→ **Entries provided**
__________________________________________________

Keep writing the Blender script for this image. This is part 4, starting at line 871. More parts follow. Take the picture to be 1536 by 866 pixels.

__________________________________________________

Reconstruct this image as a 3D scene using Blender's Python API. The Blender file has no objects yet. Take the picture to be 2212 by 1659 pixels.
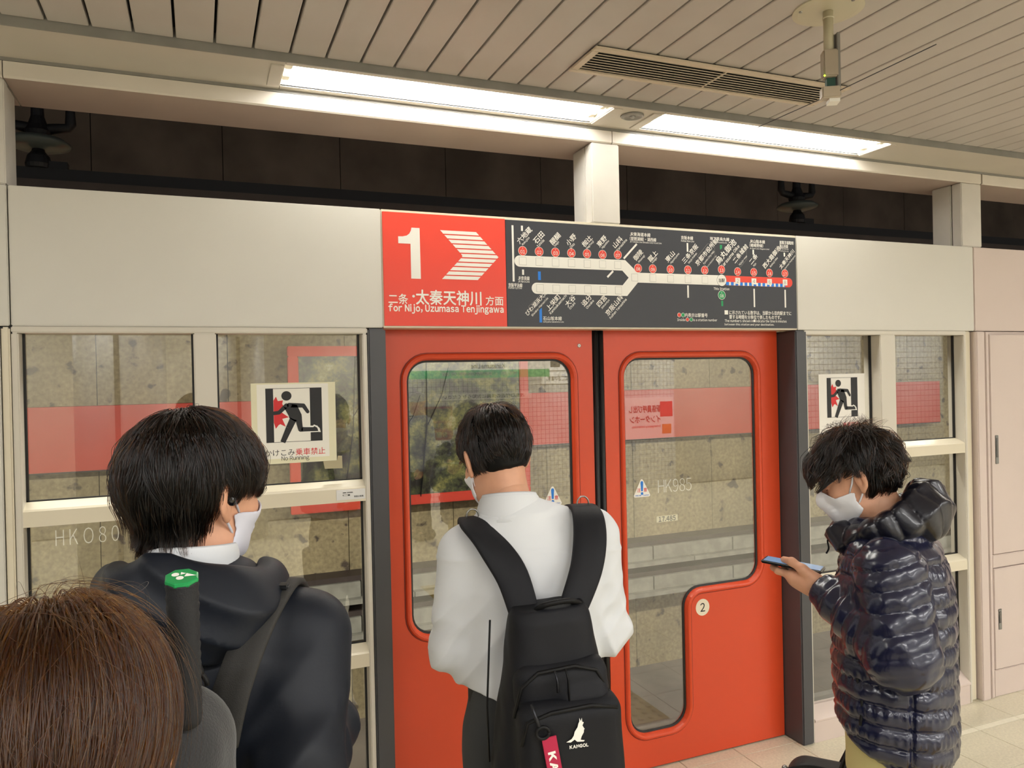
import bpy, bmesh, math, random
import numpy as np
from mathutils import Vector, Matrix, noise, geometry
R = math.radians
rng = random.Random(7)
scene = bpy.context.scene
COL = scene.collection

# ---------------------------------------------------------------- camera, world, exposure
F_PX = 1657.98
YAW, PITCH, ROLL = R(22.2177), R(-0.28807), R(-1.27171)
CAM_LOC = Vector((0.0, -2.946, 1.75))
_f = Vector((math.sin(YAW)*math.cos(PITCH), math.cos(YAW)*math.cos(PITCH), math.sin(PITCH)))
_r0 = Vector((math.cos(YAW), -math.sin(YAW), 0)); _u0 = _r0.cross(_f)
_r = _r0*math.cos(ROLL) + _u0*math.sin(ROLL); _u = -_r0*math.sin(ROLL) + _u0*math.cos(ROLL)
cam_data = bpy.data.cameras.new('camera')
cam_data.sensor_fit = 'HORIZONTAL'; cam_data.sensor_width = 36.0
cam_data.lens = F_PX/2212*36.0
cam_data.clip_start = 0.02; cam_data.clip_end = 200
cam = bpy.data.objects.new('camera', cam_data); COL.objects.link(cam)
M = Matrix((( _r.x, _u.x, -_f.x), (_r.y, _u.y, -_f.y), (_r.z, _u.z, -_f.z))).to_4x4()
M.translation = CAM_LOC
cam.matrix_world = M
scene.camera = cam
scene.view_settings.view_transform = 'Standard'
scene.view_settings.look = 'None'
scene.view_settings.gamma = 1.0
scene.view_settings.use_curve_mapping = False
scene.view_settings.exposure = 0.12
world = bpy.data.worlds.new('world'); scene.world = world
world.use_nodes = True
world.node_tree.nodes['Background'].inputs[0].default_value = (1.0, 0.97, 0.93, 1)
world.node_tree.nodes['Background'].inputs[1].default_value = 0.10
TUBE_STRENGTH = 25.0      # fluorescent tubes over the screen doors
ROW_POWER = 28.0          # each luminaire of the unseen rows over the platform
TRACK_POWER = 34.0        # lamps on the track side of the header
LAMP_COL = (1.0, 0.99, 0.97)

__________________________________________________

→ **Short exercise**
Give the lines above again exactly, from the one containing "Reconstruct this image" to the one containing "COL = scene.collection", both included, but leave out the pictures.

→ **Answer to this exercise**
Reconstruct this image as a 3D scene using Blender's Python API. The Blender file has no objects yet. Take the picture to be 2212 by 1659 pixels.
import bpy, bmesh, math, random
import numpy as np
from mathutils import Vector, Matrix, noise, geometry
R = math.radians
rng = random.Random(7)
scene = bpy.context.scene
COL = scene.collection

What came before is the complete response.